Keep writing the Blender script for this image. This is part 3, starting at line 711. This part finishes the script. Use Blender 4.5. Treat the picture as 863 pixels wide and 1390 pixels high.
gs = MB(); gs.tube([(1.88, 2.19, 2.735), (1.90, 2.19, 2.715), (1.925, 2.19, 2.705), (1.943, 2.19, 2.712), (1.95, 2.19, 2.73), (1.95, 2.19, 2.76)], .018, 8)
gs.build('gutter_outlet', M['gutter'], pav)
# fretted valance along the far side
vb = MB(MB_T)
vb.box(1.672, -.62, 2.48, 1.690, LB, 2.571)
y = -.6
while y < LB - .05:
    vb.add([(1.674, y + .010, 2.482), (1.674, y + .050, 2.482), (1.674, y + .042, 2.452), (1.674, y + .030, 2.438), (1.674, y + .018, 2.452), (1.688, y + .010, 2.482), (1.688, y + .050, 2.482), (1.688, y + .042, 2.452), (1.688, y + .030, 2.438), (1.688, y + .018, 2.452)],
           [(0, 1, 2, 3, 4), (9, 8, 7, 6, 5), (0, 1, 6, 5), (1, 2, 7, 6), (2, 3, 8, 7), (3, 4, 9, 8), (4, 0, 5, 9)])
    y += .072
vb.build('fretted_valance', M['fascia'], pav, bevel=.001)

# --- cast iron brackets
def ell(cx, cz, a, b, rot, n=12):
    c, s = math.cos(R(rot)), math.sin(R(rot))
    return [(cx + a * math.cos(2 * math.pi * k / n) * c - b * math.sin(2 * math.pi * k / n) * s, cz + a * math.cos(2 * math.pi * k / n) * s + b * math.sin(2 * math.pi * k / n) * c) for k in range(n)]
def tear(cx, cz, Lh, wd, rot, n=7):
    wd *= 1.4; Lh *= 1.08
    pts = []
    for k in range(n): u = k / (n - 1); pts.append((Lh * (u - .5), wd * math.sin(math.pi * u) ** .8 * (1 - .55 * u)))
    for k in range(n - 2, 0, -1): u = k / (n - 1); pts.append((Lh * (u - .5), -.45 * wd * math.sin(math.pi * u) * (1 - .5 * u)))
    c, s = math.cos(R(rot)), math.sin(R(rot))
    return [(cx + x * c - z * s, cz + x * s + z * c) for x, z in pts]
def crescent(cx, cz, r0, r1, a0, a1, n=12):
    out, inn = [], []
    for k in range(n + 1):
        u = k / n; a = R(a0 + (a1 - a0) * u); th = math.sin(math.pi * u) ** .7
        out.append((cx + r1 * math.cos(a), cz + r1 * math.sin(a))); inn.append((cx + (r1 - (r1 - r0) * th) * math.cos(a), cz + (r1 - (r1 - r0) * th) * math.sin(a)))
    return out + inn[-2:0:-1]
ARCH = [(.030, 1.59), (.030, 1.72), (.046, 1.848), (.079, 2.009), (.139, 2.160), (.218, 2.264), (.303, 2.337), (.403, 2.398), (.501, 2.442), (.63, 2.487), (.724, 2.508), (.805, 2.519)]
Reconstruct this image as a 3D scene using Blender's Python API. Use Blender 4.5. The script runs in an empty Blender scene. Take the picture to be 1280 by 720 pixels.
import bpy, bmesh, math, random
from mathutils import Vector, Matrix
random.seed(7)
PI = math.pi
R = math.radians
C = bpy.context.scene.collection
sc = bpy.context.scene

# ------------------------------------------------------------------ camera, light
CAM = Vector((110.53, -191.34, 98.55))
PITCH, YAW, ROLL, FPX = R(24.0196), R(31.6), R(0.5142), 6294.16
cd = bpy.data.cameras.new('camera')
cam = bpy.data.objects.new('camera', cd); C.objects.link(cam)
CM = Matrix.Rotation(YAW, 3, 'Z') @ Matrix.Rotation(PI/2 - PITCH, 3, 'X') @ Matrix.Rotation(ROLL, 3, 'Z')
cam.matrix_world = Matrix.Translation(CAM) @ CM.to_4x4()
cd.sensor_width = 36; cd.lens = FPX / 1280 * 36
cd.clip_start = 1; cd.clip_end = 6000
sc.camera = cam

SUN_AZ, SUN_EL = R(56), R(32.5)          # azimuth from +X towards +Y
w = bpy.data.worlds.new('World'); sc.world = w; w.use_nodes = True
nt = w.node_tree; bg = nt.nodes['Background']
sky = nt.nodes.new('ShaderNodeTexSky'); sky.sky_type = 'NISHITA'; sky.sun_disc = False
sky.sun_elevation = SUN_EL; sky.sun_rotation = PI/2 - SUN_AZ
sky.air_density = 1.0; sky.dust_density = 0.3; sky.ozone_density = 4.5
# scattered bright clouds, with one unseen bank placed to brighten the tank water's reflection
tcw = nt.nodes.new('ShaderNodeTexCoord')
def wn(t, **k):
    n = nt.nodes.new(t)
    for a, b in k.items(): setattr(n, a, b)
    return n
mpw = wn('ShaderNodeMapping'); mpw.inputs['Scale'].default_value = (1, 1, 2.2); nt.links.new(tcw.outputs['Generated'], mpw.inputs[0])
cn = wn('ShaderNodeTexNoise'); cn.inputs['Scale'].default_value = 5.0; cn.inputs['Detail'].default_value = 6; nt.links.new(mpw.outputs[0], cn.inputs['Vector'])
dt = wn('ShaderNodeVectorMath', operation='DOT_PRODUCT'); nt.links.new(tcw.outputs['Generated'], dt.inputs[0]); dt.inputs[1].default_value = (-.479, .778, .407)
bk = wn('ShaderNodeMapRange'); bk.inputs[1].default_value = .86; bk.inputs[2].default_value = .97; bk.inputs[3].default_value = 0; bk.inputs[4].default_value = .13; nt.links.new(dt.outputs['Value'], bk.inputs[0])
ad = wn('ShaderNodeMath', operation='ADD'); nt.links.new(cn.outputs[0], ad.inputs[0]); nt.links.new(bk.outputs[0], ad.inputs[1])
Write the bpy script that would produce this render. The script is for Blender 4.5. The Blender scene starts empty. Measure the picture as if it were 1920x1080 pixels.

# # #

Return every line exactly.

**Solution to this problem**
Keep writing the Blender script for this image. This is part 3, starting at line 711. This part finishes the script. Use Blender 4.5. Treat the picture as 863 pixels wide and 1390 pixels high.
gs = MB(); gs.tube([(1.88, 2.19, 2.735), (1.90, 2.19, 2.715), (1.925, 2.19, 2.705), (1.943, 2.19, 2.712), (1.95, 2.19, 2.73), (1.95, 2.19, 2.76)], .018, 8)
gs.build('gutter_outlet', M['gutter'], pav)
# fretted valance along the far side
vb = MB(MB_T)
vb.box(1.672, -.62, 2.48, 1.690, LB, 2.571)
y = -.6
while y < LB - .05:
    vb.add([(1.674, y + .010, 2.482), (1.674, y + .050, 2.482), (1.674, y + .042, 2.452), (1.674, y + .030, 2.438), (1.674, y + .018, 2.452), (1.688, y + .010, 2.482), (1.688, y + .050, 2.482), (1.688, y + .042, 2.452), (1.688, y + .030, 2.438), (1.688, y + .018, 2.452)],
           [(0, 1, 2, 3, 4), (9, 8, 7, 6, 5), (0, 1, 6, 5), (1, 2, 7, 6), (2, 3, 8, 7), (3, 4, 9, 8), (4, 0, 5, 9)])
    y += .072
vb.build('fretted_valance', M['fascia'], pav, bevel=.001)

# --- cast iron brackets
def ell(cx, cz, a, b, rot, n=12):
    c, s = math.cos(R(rot)), math.sin(R(rot))
    return [(cx + a * math.cos(2 * math.pi * k / n) * c - b * math.sin(2 * math.pi * k / n) * s, cz + a * math.cos(2 * math.pi * k / n) * s + b * math.sin(2 * math.pi * k / n) * c) for k in range(n)]
def tear(cx, cz, Lh, wd, rot, n=7):
    wd *= 1.4; Lh *= 1.08
    pts = []
    for k in range(n): u = k / (n - 1); pts.append((Lh * (u - .5), wd * math.sin(math.pi * u) ** .8 * (1 - .55 * u)))
    for k in range(n - 2, 0, -1): u = k / (n - 1); pts.append((Lh * (u - .5), -.45 * wd * math.sin(math.pi * u) * (1 - .5 * u)))
    c, s = math.cos(R(rot)), math.sin(R(rot))
    return [(cx + x * c - z * s, cz + x * s + z * c) for x, z in pts]
def crescent(cx, cz, r0, r1, a0, a1, n=12):
    out, inn = [], []
    for k in range(n + 1):
        u = k / n; a = R(a0 + (a1 - a0) * u); th = math.sin(math.pi * u) ** .7
        out.append((cx + r1 * math.cos(a), cz + r1 * math.sin(a))); inn.append((cx + (r1 - (r1 - r0) * th) * math.cos(a), cz + (r1 - (r1 - r0) * th) * math.sin(a)))
    return out + inn[-2:0:-1]
ARCH = [(.030, 1.59), (.030, 1.72), (.046, 1.848), (.079, 2.009), (.139, 2.160), (.218, 2.264), (.303, 2.337), (.403, 2.398), (.501, 2.442), (.63, 2.487), (.724, 2.508), (.805, 2.519)]
Reconstruct this image as a 3D scene using Blender's Python API. Use Blender 4.5. The script runs in an empty Blender scene. Take the picture to be 1280 by 720 pixels.
import bpy, bmesh, math, random
from mathutils import Vector, Matrix
random.seed(7)
PI = math.pi
R = math.radians
C = bpy.context.scene.collection
sc = bpy.context.scene

# ------------------------------------------------------------------ camera, light
CAM = Vector((110.53, -191.34, 98.55))
PITCH, YAW, ROLL, FPX = R(24.0196), R(31.6), R(0.5142), 6294.16
cd = bpy.data.cameras.new('camera')
cam = bpy.data.objects.new('camera', cd); C.objects.link(cam)
CM = Matrix.Rotation(YAW, 3, 'Z') @ Matrix.Rotation(PI/2 - PITCH, 3, 'X') @ Matrix.Rotation(ROLL, 3, 'Z')
cam.matrix_world = Matrix.Translation(CAM) @ CM.to_4x4()
cd.sensor_width = 36; cd.lens = FPX / 1280 * 36
cd.clip_start = 1; cd.clip_end = 6000
sc.camera = cam

SUN_AZ, SUN_EL = R(56), R(32.5)          # azimuth from +X towards +Y
w = bpy.data.worlds.new('World'); sc.world = w; w.use_nodes = True
nt = w.node_tree; bg = nt.nodes['Background']
sky = nt.nodes.new('ShaderNodeTexSky'); sky.sky_type = 'NISHITA'; sky.sun_disc = False
sky.sun_elevation = SUN_EL; sky.sun_rotation = PI/2 - SUN_AZ
sky.air_density = 1.0; sky.dust_density = 0.3; sky.ozone_density = 4.5
# scattered bright clouds, with one unseen bank placed to brighten the tank water's reflection
tcw = nt.nodes.new('ShaderNodeTexCoord')
def wn(t, **k):
    n = nt.nodes.new(t)
    for a, b in k.items(): setattr(n, a, b)
    return n
mpw = wn('ShaderNodeMapping'); mpw.inputs['Scale'].default_value = (1, 1, 2.2); nt.links.new(tcw.outputs['Generated'], mpw.inputs[0])
cn = wn('ShaderNodeTexNoise'); cn.inputs['Scale'].default_value = 5.0; cn.inputs['Detail'].default_value = 6; nt.links.new(mpw.outputs[0], cn.inputs['Vector'])
dt = wn('ShaderNodeVectorMath', operation='DOT_PRODUCT'); nt.links.new(tcw.outputs['Generated'], dt.inputs[0]); dt.inputs[1].default_value = (-.479, .778, .407)
bk = wn('ShaderNodeMapRange'); bk.inputs[1].default_value = .86; bk.inputs[2].default_value = .97; bk.inputs[3].default_value = 0; bk.inputs[4].default_value = .13; nt.links.new(dt.outputs['Value'], bk.inputs[0])
ad = wn('ShaderNodeMath', operation='ADD'); nt.links.new(cn.outputs[0], ad.inputs[0]); nt.links.new(bk.outputs[0], ad.inputs[1])
Write the bpy script that would produce this render. The script is for Blender 4.5. The Blender scene starts empty. Measure the picture as if it were 1920x1080 pixels.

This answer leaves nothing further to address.